PERDA

Perdemos pessoas, e esta é a mais expressiva perda que sofremos – deixa marcas, vazios, abismos, e uma dor irremediável. Pela morte somos forçados a aceitar a ausência de quem amamos, considerando que a maioria de nós não saiba lidar bem com esta partida. Quando as pessoas se vão de nossas vidas, ou nós saímos das suas, vivemos o período de luto pela perda de tudo que a pessoa representa, ou representou. Ela pode ser, ou ter sido, nosso sonho mais perfeito, pode representar o significado mais absoluto da expressão felicidade. Talvez sejamos nós seu mundo mais bonito, e que, por inúmeras razões, perdeu esse valor, deixando de fazer sentido – tanto que nos deixam partir. Nos dois casos, a perda é dolorosa, e atinge as defesas que possuímos, nos cobram um preço alto e custamos a nos recompor.

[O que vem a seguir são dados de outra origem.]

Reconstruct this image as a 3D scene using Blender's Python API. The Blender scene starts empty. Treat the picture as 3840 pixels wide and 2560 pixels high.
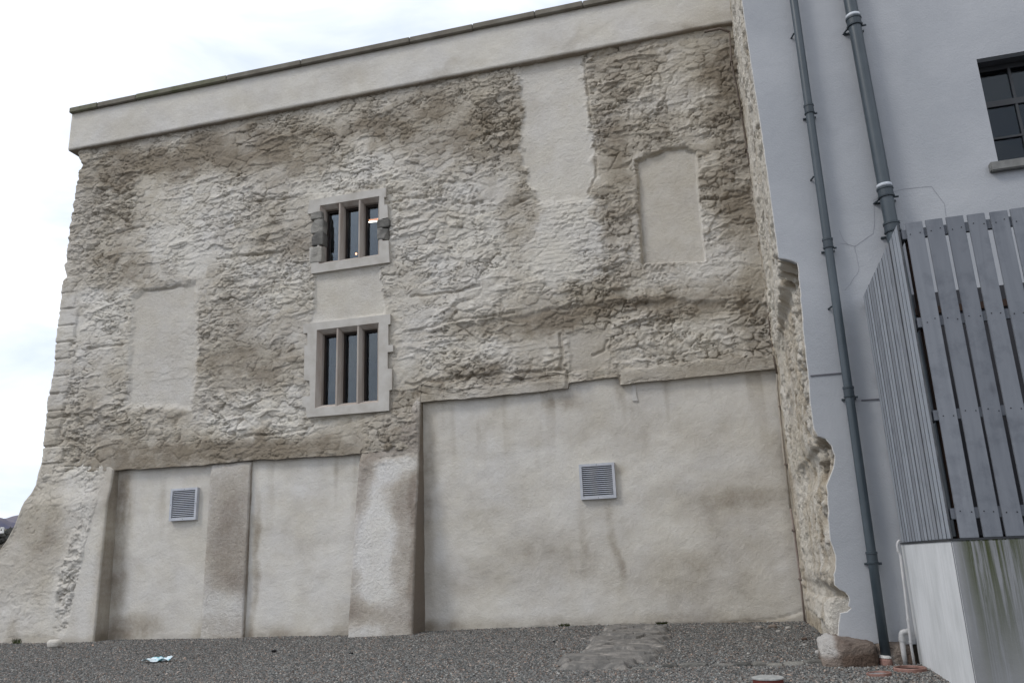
import bpy, bmesh, math, random
import numpy as np
R=math.radians
rng=np.random.default_rng(7); random.seed(7)
sc=bpy.context.scene
# ------------------------------------------------------------------ camera
W,H=3840.,2560.; FPX=28.82/36*W; EYE=1.25
YAW,PITCH,ROLL=R(-14.70),R(15.16),R(-2.247)
cy,sy,cp,sp=math.cos(YAW),math.sin(YAW),math.cos(PITCH),math.sin(PITCH)
fw=np.array([sy*cp,cy*cp,sp]); r0=np.array([cy,-sy,0.]); u0=np.cross(r0,fw)
CR=math.cos(ROLL)*r0+math.sin(ROLL)*u0; CU=-math.sin(ROLL)*r0+math.cos(ROLL)*u0
cd=bpy.data.cameras.new('camera'); cam=bpy.data.objects.new('camera',cd); sc.collection.objects.link(cam)
from mathutils import Matrix, Vector
cam.matrix_world=Matrix(((CR[0],CU[0],-fw[0],0),(CR[1],CU[1],-fw[1],0),(CR[2],CU[2],-fw[2],EYE),(0,0,0,1)))
cd.sensor_width=36; cd.lens=28.82; cd.clip_start=.1; cd.clip_end=12000
sc.camera=cam
# ------------------------------------------------------------------ light
sc.view_settings.view_transform='Standard'; sc.view_settings.look='None'; sc.view_settings.gamma=1
sc.view_settings.exposure=0.06
SUN_EL,SUN_AZ=R(48),R(232)      # azimuth clockwise from +Y (into the wall): from behind left of the viewer
w=bpy.data.worlds.new('World'); sc.world=w; w.use_nodes=True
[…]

No entanto, as perdas são mais presentes na nossa vida do que percebemos, enquanto vivemos o cotidiano. Perdemo-nos dos nossos sonhos, no caminho, de nós mesmos.
Perdemos a fé, a viagem, o horário. Perdemos a paciência em momentos cruciais. E perdemos a direção, o propósito, o encanto. Perdemos a ousadia nas circunstâncias em que a capacidade de ousar pode fazer a fundamental diferença.
Perdemos o lugar na fila, papéis importantes, o interesse. Oportunidades são perdidas, assim como o avião, as ideias, o bom humor. Perdemos a hora, a consulta, o amigo. Perdemos a noção, a vergonha, a postura.  Perdemos o jogo, o emprego, a competição. A beleza, o espaço, a segurança. Perdemos a razão, a malícia, a vaidade. O sorteio, a festa. Perdemos a certeza. Caem os dentes, o lucro, a delicadeza. Perdemos a visão, o voto, a sanidade, a educação. Perdemos a inocência, a fala, o bonde. Perdemos a alegria, o ânimo, a constância, a determinação. Perdemos peso, bens materiais, a auto-estima.
Perdemos a melodia, o momento, o equilíbrio, a fome, o sono. Perdemos a capacidade de nos surpreender, e aos outros. Perdemos a habilidade em tratar de nossas questões e resolver os conflitos. Perdemos o suspiro de prazer, ganhamos a angústia para cuidar. Perdemos o colo, ganhamos o mundo. Perdemos o gol feito, a voz, o medo. Perdemos a esperança, o desconto que não pedimos. Perdemos as lembranças, a agilidade, a memória. Perdemos o respeito, o senso crítico, a amabilidade. Perdemos boa parte do dia dedicando atenção desnecessária a assuntos desimportantes. Perdemos a lucidez, a timidez, o desejo, a juventude. A graça, o sentido, a espontaneidade.
Perdemos chances únicas, valores antigos e tempo. Perdemos tempo entristecendo por tão pouco, considerando opiniões e pessoas que não somam, incentivando quem não quer nenhum tipo de ajuda – e deixa isso claro.  Perdemos tempo acorrentados a um passado feliz, ignorando o futuro gestado num descuidando presente. E quanto tempo perdemos em lamentações, justificativas, porquês, medos, anseios, procuras vãs de coisas de pequena importância e valia! Talvez devêssemos gastar mais desse tempo repensando-nos, (re)avaliando sentimentos, comportamentos, buscando e encontrando  soluções, novas formas de combater as dificuldades, resolver algumas questões, conhecer um pouco mais desse ser que construímos, e que perde sim, para ganhar experiência, força, recursos e evoluir.
Perdemos a saúde, por fim a vida. Mas, antes, corremos o risco de perder a paz, enquanto pranteamos as perdas grandes, desprezando as pequenas desistências diárias que fazemos em direção à morte… de tudo que já foi importante, da essência de tudo que nos faz sorrir e olhar a vida com os olhos curiosos de uma criança, daquilo que arrepia os sentidos, faz pulsar o coração, a vida valer a pena!